Oke, sudah sore. Ku tak mau sampai rumah langit menyambutku dengan mega merah. Aku harus bergegas pulang. Harus ku relakan beberapa spot lain yang agak jauh untuk aku kunjungi suatu saat nanti. Tiba-tiba petugas parkir curhat dalam bahasa Sunda, kurang lebih artinya begini: "Ada cewek mendaki ke puncak, pingsan terus kejang-kejang kayak kesurupan (atau kesurupan kayak kejang-kejang?). Lagian, mendaki kok kayak mau foto-foto kayak mau ke mall. Kan harusnya pakai perlengkapan khusus yang lengkap". Dan aku cuma geleng-geleng kepala sambil sambil setuju dengan si bapak. Ada-ada saja kelakuan masyarakat negara berkembang ini. Melanjutkan ngobrol-ngobrol sedikit, lalu si bapak petugas parkir juga memprediksi menjelang malam nanti tempat ini akan semakin ramai, orang-orang banyak yang akan merayakan tahun baru di sini. Ternyata ngobrol dengan orang lain yang baru bertemu itu asyik juga ya. Dari penjual gorengan, anak-anak pramuka, bapak-bapak di goa, tukang parkir, dll. Ke mana saja aku ini.
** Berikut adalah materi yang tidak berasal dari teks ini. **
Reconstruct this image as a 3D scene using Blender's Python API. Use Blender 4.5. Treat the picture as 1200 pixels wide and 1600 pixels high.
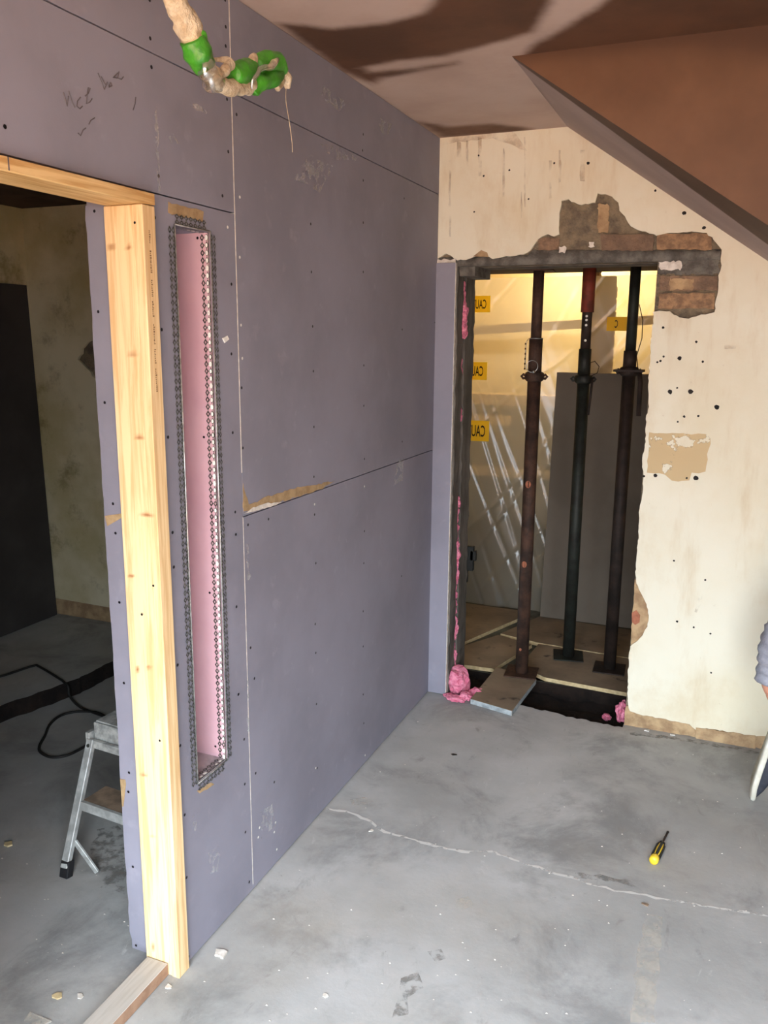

Dasar introvert.

Di perjalanan pulang aku baru mencapai tujuan awalku, yakni membeli kopi khas Puntang. Dua puluh lima ribu bisa direlakan begitu saja.

Rute berangkat dan pulang, PP 60an km. Turun ke Bandung Selatan, lalu naik lagi ke gunungnya.
(Walking hanya sebagai ilustrasi)




Pintu Masuk Goa Belanda

Sungai Mengalir Indah ke Samudera

Selamat Jalan!
Tidak jarang merenung dalam kesendirian


3. Memasak Pasta Tanpa Tuntunan Resep

Impulsif yang ini di kos saja, hanya memasak. Saat itu muncul dalam diriku keinginan memakan makanan luar negeri, yaitu pasta. Pertimbangan harga jadi yang utama, mendorongku agar tidak beli pasta di restoran-restoran. Aku yang jarang memasak mencoba memasak tapi lagi-lagi malas googling, padahal itu hal yang sangat mudah dewasa ini.

Pergilah aku ke minimarket terdekat membeli beberapa bahan makanan. Karena tidak tertarik membeli yang instan-instan, aku membeli bahan-bahan yang tidak instan. Pleonasme sering sekali ditemukan di dalam tulisanku. Aku tidak senekat itu membeli bumbu-bumbu mentah karena memang tidak bisa memasak. Aku membeli bumbu nasi goreng yang sudah jadi saja, yang secara intuisiku bisa dicampur dengan pasta, disertai kornet dan keju lembaran. Padahal tadinya tidak mau beli yang instan. Apa boleh buat, setidaknya tidak instan banget. Ada-ada saja kelakuan seorang manusia di negara berkembang ini.

Tanpa banyak pikir, aku mulai memasak dengan merebus pastanya dengan air mendidih. Baru ku sadari ternyata merebus pasta tidak sesebentar mie instan. Baru ku sadari juga, ternyata yang ku rebus adalah pasta yang harusnya disajikan untuk 2 porsi. Aku malah senang karena porsi makanku memang di atas standar. Pasti ini nanti akan mengenyangkan sekali, ada sebuah tantangan pikirku. Setelah merebus pasta, saatnya membuat bumbunya. Masih malas berselancar di dunia maya, aku langsung saja mencampurkan semua bumbu nasi goreng tadi dengan kornet, keju, dan sedikit mentega lalu menumisnya. Tak ada takaran. Sekilas ku teringat ada krimer serbaguna yang biasanya aku campurkan ke kopi. Ide liar tanpa referensi yang jelas muncul, bagaimana jika aku mencampurkannya ke sini? Agar ada creamy-creamy-nya, sepertinya harus dilarutkan dengan air dahulu. Akhirnya bumbu pasta itu sudah siap setelah ditambahkan krimer tadi. Tadaa... masakan pasta tidak jelas ini sudah siap dimakan. Hanya aku yang akan memakannya, jadi tidak usah khawatir ada yang menolak, protes, bahkan keracunan atau muntah-muntah. Pi'i de poeng, sing mangan yo aku dewe. Perwujudan seni bersikap bodo amat ada di sini.

Dan rasanya.... enak sekali. Masakan tidak jelas kali ini adalah salah satu masakan terenak yang pernah aku masak, karena jurinya ya diriku sendiri. Porsi dobel sangat terasa mengenyangkan, jadi juga bisa menikmati setiap sendok mak nyus-nya.